To implement the Circuit Breaker pattern, we can utilize the opossum library in Node.js. Consider a scenario where your application needs to fetch critical data from a database, which might occasionally fail due to network issues or server errors. Here’s how we can use a circuit breaker to enhance reliability:

const Opossum = require('opossum');


const fetchVitalData = async () => {
 // Simulate a random failure for demonstration purposes
 if (Math.random() < 0.1) {
 throw new Error('Simulated database error');
 }
 return { vitalData: 'The answer to the ultimate question!' };
};


const circuitBreaker = new Opossum(fetchVitalData, {
 failureThreshold: 3, // Threshold for tripping the breaker
 openTimeout: 5000, // Wait time before transitioning to half-open
 fallback: () => {
 console.warn('Circuit breaker tripped! Returning cached data.');
 return { vitalData: 'Cached data, not as fresh, but better than nothing!' };
 },
});


async function getProtectedData() {

 try {
 return await circuitBreaker.fire();
 } catch (error) {
 console.error('An unrecoverable error occurred!', error);
 }
}


(async () => {
 for (let i = 0; i < 10; i++) {
 const data = await getProtectedData();
 console.log(`Request ${i + 1}:`, data);
 }
})();

Use Case 2: External API Calls for Weather Data

The Circuit Breaker pattern is especially beneficial when dealing with external APIs, which may be prone to failures.
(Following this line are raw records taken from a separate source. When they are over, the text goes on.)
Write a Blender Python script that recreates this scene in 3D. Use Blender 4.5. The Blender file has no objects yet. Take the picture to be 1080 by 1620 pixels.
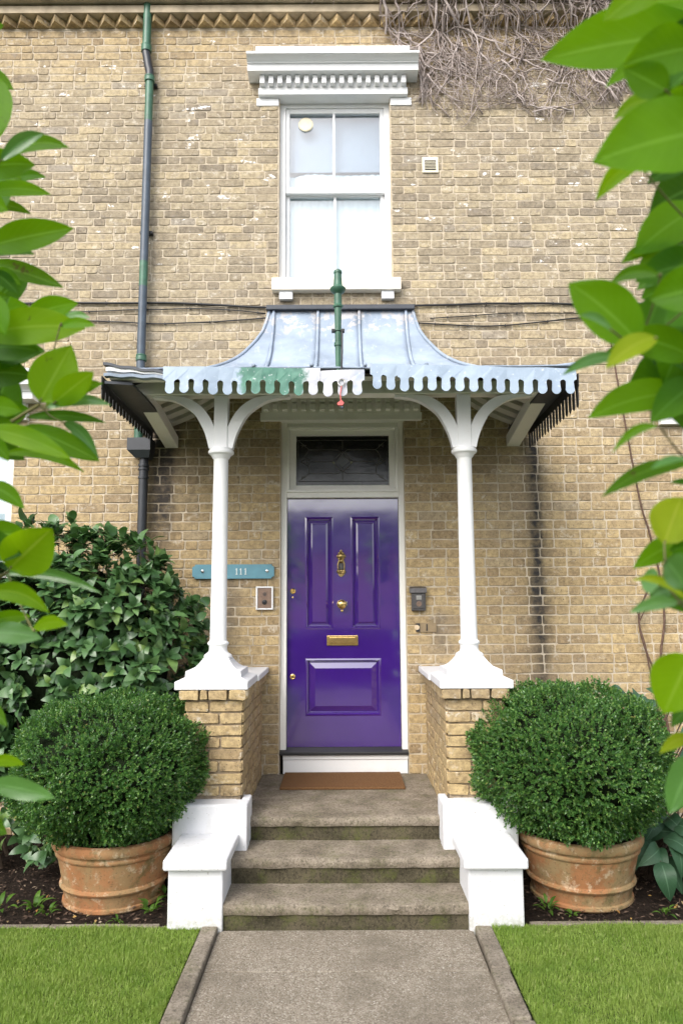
import bpy, bmesh, math, random
import numpy as np
from mathutils import Vector, Matrix, noise as mnoise

random.seed(11)
RNG = np.random.default_rng(11)
SC = bpy.context.scene
COL = SC.collection
PI = math.pi

# ------------------------------------------------------------------ camera
F, PITCH, ROLL = 1150.0, math.radians(7.19), math.radians(0.3)
CAM = Vector((0, -5.9, 1.747))
fw = Vector((0, math.cos(PITCH), math.sin(PITCH)))
up0 = Vector((0, -math.sin(PITCH), math.cos(PITCH)))
rt = Vector((1, 0, 0)) * math.cos(ROLL) - up0 * math.sin(ROLL)
up = up0 * math.cos(ROLL) + Vector((1, 0, 0)) * math.sin(ROLL)
cd = bpy.data.cameras.new('camera')
cam = bpy.data.objects.new('camera', cd)
COL.objects.link(cam)
cam.matrix_world = Matrix(((rt.x, up.x, -fw.x, CAM.x), (rt.y, up.y, -fw.y, CAM.y), (rt.z, up.z, -fw.z, CAM.z), (0, 0, 0, 1)))
cd.sensor_fit = 'VERTICAL'
cd.sensor_height = 36
cd.sensor_width = 24
cd.lens = F / 1620 * 36
cd.clip_start = 0.05
cd.clip_end = 1000
cd.dof.use_dof = True
cd.dof.focus_distance = 5.2
cd.dof.aperture_fstop = 3.2
SC.camera = cam

# ------------------------------------------------------------------ daylight: bright overcast
SUN_EL, SUN_AZ = math.radians(43), math.radians(210)      # azimuth from +Y (the house), clockwise: in front of the house
w = bpy.data.worlds.new('World')
SC.world = w
w.use_nodes = True
wn, wl = w.node_tree.nodes, w.node_tree.links
bg = wn['Background']
sky = wn.new('ShaderNodeTexSky')
sky.sky_type = 'NISHITA'
sky.sun_disc = False
sky.sun_elevation = SUN_EL
sky.sun_rotation = SUN_AZ
sky.air_density = 1.0
sky.dust_density = 3.0
sky.ozone_density = 1.0
hsv = wn.new('ShaderNodeHueSaturation')
hsv.inputs['Saturation'].default_value = 0.42
wl.new(sky.outputs[0], hsv.inputs['Color'])
wl.new(hsv.outputs[0], bg.inputs[0])
bg.inputs[1].default_value = 0.15
sd = bpy.data.lights.new('sun', 'SUN')
sd.energy = 0.75
sd.angle = math.radians(40)
sd.color = (1.0, 0.96, 0.9)
sun = bpy.data.objects.new('sun', sd)
COL.objects.link(sun)
sdir = Vector((math.sin(SUN_AZ) * math.cos(SUN_EL), math.cos(SUN_AZ) * math.cos(SUN_EL), math.sin(SUN_EL)))
sun.rotation_euler = (-sdir).to_track_quat('-Z', 'Y').to_euler()
sun.location = sdir * 30
SC.view_settings.view_transform = 'Standard'
SC.view_settings.look = 'None'
SC.view_settings.gamma = 1
SC.view_settings.use_curve_mapping = False
SC.view_settings.exposure = 1.35
SC.cycles.max_bounces = 8
SC.cycles.transparent_max_bounces = 8
SC.cycles.use_denoising = True

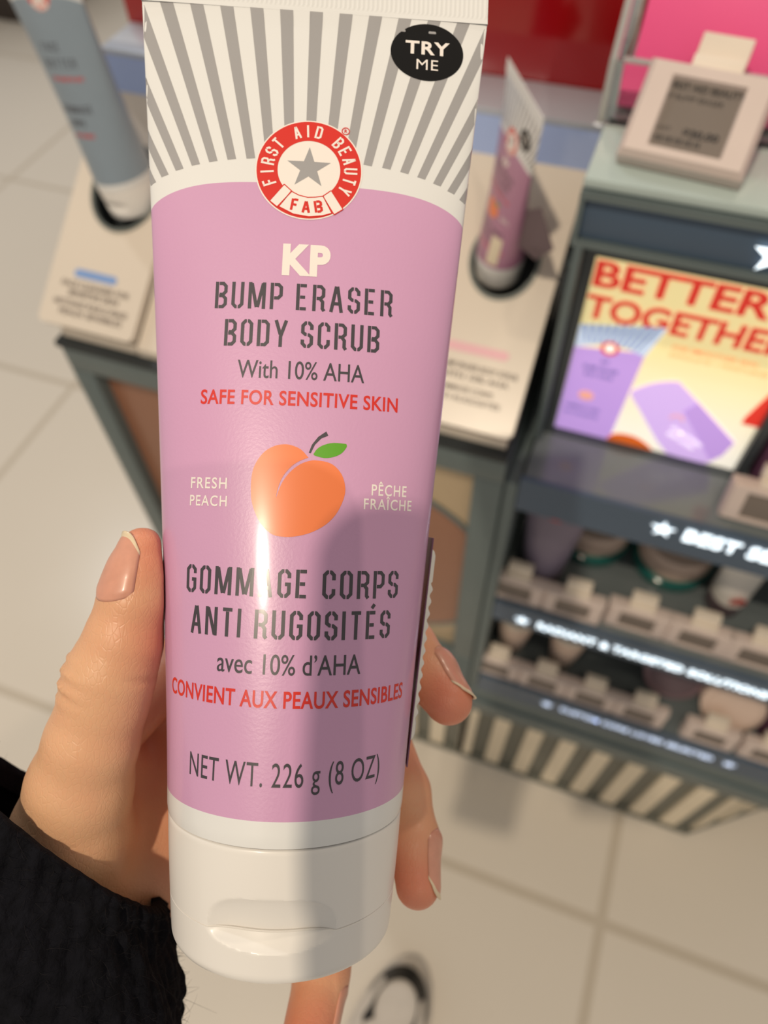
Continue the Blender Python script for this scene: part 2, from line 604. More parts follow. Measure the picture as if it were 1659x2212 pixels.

Here’s how we can implement it for fetching weather data using Axios:

const axios = require('axios');

const weatherURL = 'https://api.weather.com/current?city=London';

const fetchWeatherData = async () => {
  try {
    return await axios.get(weatherURL);
  } catch (error) {
    throw new Error(`Error fetching weather data: ${error.message}`);
  }
};

const circuitBreaker = new Opossum(fetchWeatherData, {
  failureThreshold: 5,
  openTimeout: 2000,
  fallback: () => {
    console.warn('Circuit breaker tripped! Using default weather data.');
    return { data: { currentTemp: 15, weather: 'Partly Cloudy' } };
  },
});

async function getProtectedWeather() {
  try {
    const response = await circuitBreaker.fire();
    return response.data;
  } catch (error) {
    console.error('An unrecoverable error occurred!', error);
  }
}

(async () => {
  for (let i = 0; i < 15; i++) {
    const weatherData = await getProtectedWeather();
    console.log(`Current weather in London:`, weatherData);
  }
})();

Use Case 3: Complex Data Processing with Custom States

In scenarios involving intricate data processing, we can customize circuit breaker states to suit our needs. By introducing features like partial requests in the half-open state or retry mechanisms in the closed state, we can enhance the resilience of our application:

const complexDataProcessor = async (data) => {
  if (Math.random() < 0.2) {
    throw new Error('Simulated processing error');
  }
  return 'Processed data';
};

const circuitBreaker = new Opossum(complexDataProcessor, {
  failureThreshold: 5,
  openTimeout: 3000,
  halfOpenRetries: 3,
  closedRetryAttempts: 2,
  fallback: () => console.warn('Circuit breaker tripped! Data processing unavailable.'),
  events: {
    onOpen: () => console.error('Circuit breaker opened for complex processing!'),
    onHalfOpen: (request) => console.log('Half-open scout request:', request),
    onSuccess: () => console.log('Circuit breaker recovered for complex processing!'),
  },
});

async function processData(data) {
  try {
    return await circuitBreaker.fire(data);
  } catch (error) {
    console.error('Unrecoverable error during data processing!', error);
  }
}

Conclusion

Implementing the Circuit Breaker pattern in Node.js not only safeguards your application against external and internal failures but also enhances its overall resilience. By carefully managing requests and gracefully handling failures, you can create a robust application capable of maintaining performance even in challenging scenarios.